Evaluation, UX Testing and Wizard of Oz

Evaluation, UX Testing and Wizard of Oz

Summary

Evaluation matters because designers are not designing for themselves. Evaluation supports iterative development, helps teams fail early, and provides evidence for design decisions.

Three broad evaluation types are usability testing or UX evaluation with users, field evaluation in natural settings, and analytical evaluation by experts without users. Usability is often described through learnability, efficiency, memorability, errors, and satisfaction.

Greenberg and Buxton warn that traditional usability testing can be harmful too early because it focuses on measurable errors, speed, and negative findings, which can prematurely kill promising but incomplete concepts. Early UX evaluation should also examine emotions, enjoyment, aesthetics, expectations, context, and non-instrumental experience.

Anticipated UX concerns expected experiences, feelings, needs, and wishes before the final product exists. Prototype fidelity can be mixed across appearance, functionality, interactivity, data, and spatial or physical structure. Wizard of Oz evaluation lets users interact with a seemingly working system while a hidden human simulates part of the functionality.
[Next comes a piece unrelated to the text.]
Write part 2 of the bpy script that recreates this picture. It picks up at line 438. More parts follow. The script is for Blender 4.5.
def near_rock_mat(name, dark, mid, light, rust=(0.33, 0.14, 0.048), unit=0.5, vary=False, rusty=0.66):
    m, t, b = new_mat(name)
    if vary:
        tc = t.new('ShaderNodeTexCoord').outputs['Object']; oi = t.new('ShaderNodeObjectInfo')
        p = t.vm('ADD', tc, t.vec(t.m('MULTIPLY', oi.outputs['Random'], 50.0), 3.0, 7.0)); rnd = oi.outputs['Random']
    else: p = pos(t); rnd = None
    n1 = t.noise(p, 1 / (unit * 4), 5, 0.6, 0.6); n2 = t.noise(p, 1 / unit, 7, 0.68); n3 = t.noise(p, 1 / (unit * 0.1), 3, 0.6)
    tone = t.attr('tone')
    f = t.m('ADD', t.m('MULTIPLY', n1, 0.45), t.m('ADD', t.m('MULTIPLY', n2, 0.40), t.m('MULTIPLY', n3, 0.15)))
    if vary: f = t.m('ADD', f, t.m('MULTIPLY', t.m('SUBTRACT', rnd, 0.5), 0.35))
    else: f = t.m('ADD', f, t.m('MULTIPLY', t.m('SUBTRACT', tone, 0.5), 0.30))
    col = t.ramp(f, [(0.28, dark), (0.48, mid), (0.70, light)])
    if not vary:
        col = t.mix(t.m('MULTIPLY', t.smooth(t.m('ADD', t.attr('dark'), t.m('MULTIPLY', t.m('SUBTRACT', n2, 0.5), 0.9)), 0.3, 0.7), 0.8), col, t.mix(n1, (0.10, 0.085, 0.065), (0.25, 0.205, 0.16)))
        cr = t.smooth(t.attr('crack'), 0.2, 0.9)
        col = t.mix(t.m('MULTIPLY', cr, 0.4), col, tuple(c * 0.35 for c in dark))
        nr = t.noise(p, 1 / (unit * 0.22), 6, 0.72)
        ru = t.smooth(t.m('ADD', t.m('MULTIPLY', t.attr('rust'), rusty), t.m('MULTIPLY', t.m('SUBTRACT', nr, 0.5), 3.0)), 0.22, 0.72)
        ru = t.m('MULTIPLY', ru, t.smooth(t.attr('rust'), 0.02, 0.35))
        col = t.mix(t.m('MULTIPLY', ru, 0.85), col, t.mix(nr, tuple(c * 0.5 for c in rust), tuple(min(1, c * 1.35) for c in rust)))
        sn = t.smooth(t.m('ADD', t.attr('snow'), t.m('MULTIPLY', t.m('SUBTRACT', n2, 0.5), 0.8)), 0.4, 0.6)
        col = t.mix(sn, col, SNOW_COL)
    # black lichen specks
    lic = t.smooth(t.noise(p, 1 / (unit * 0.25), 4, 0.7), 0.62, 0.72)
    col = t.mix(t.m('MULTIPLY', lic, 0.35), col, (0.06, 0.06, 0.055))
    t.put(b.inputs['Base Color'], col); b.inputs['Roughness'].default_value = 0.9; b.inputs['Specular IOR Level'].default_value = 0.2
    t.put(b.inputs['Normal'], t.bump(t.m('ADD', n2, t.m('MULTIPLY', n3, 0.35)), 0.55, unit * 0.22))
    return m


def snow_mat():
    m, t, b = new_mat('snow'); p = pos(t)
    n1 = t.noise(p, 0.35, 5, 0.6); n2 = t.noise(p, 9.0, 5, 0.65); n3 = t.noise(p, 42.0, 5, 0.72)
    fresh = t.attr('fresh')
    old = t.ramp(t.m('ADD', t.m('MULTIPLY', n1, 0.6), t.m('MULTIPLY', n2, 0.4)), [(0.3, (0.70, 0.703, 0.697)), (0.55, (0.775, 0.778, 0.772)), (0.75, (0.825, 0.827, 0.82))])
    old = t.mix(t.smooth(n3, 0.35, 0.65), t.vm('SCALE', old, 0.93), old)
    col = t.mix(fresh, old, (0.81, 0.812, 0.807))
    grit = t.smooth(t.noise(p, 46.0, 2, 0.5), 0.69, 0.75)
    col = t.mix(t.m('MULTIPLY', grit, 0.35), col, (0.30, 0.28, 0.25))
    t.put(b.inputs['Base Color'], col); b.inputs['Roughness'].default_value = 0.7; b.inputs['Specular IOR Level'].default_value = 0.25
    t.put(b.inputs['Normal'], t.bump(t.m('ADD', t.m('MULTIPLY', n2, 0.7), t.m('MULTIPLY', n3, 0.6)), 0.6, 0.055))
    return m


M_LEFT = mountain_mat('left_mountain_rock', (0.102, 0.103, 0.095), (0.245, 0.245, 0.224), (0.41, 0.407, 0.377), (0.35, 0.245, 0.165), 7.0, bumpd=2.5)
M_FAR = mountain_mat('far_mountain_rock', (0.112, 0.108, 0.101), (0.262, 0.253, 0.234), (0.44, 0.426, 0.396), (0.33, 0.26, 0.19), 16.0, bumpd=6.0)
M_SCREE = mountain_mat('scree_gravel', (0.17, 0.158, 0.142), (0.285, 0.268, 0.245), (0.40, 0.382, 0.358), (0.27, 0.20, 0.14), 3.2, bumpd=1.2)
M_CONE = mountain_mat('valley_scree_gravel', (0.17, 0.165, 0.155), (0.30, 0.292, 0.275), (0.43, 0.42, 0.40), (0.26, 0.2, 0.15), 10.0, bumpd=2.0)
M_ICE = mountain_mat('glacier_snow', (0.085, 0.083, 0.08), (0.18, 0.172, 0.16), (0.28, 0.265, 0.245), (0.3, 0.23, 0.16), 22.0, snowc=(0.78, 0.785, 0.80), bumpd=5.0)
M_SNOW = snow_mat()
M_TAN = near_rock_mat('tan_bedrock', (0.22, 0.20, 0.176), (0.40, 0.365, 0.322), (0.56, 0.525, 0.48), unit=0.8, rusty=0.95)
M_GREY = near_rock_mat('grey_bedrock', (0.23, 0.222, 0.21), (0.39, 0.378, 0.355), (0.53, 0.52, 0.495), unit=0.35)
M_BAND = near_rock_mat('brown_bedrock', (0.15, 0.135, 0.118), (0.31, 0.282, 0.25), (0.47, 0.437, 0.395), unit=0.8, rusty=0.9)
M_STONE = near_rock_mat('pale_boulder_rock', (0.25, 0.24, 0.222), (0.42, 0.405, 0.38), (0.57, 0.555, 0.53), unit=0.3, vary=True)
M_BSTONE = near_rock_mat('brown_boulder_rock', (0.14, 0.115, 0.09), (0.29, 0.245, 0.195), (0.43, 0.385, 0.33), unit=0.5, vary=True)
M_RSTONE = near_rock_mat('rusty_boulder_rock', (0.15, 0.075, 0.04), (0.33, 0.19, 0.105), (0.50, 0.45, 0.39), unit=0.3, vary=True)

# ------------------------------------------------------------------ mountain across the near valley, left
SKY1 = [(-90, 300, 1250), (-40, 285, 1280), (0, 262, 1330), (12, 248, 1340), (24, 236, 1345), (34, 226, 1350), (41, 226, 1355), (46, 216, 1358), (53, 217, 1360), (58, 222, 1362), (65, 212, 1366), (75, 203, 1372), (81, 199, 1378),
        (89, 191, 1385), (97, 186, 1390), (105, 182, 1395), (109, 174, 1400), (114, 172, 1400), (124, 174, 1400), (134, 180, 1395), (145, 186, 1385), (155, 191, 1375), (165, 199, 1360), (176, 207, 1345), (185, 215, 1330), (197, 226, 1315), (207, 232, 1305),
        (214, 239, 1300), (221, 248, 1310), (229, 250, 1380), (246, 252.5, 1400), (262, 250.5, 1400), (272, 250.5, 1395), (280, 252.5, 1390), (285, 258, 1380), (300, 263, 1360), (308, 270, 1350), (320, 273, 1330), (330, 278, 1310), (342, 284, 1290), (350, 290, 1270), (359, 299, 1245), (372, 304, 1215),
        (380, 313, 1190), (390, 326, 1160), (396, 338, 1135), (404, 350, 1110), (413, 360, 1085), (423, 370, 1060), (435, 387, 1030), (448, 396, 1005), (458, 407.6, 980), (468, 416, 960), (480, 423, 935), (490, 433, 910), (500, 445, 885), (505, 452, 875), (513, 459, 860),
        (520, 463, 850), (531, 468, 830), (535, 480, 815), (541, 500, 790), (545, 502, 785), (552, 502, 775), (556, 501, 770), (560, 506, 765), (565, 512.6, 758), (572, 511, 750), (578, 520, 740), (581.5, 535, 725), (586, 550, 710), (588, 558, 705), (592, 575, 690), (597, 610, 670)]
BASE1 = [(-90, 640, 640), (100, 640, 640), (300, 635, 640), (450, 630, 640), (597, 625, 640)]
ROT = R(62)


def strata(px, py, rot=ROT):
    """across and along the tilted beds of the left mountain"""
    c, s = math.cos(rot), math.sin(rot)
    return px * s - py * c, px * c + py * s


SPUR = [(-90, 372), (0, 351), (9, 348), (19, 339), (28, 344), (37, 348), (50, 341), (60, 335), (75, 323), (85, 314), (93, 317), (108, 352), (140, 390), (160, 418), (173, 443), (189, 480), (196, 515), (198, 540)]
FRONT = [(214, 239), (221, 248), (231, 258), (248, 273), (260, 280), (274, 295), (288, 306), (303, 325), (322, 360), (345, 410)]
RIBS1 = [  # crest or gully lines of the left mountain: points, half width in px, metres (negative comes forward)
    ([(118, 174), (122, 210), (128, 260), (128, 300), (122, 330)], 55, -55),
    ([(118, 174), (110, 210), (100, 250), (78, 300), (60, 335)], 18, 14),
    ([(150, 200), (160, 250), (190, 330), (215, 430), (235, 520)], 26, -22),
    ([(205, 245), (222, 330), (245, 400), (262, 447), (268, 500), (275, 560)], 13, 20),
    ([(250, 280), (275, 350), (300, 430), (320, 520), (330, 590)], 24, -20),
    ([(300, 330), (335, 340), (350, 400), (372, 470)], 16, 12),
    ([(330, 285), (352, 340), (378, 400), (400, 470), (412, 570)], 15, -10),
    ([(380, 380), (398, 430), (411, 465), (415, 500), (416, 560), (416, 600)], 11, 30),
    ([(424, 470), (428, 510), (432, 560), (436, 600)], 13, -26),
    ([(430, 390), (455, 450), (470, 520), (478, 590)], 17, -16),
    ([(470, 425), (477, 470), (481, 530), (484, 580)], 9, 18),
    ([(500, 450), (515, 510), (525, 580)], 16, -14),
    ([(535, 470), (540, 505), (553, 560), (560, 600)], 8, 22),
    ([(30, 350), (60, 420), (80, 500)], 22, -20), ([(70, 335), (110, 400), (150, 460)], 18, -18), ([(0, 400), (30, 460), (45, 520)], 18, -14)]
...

Typical evaluation planning includes consent, introduction, background questions, icebreaker, tasks, post-questionnaire, semi-structured interview, documentation, and participant debriefing. Roles can include facilitator/interviewer, observer, documenter, and operator.

Key Terminology

  • Usability testing: controlled evaluation of how easy a system is to use.
  • UX evaluation: evaluation of user experience, including emotion, aesthetics, meaning, and context.
  • Field evaluation: evaluation in natural use settings.
  • Analytical evaluation: expert evaluation without users.
  • Learnability: ease of first-time task completion.
  • Efficiency: speed and effort after learning.
  • Memorability: ease of returning after time away.
  • Errors: number, severity, and recoverability of mistakes.
  • Satisfaction: pleasantness of use.
  • Anticipated UX: expected experience before actual use.
  • Mixed-fidelity prototype: prototype where different aspects have different realism levels.
  • Wizard of Oz: hidden human control simulates system intelligence or automation.
  • Think aloud: participant verbalizes thoughts while performing tasks.
  • Pilot study: trial run used to refine procedure, tasks, and questions.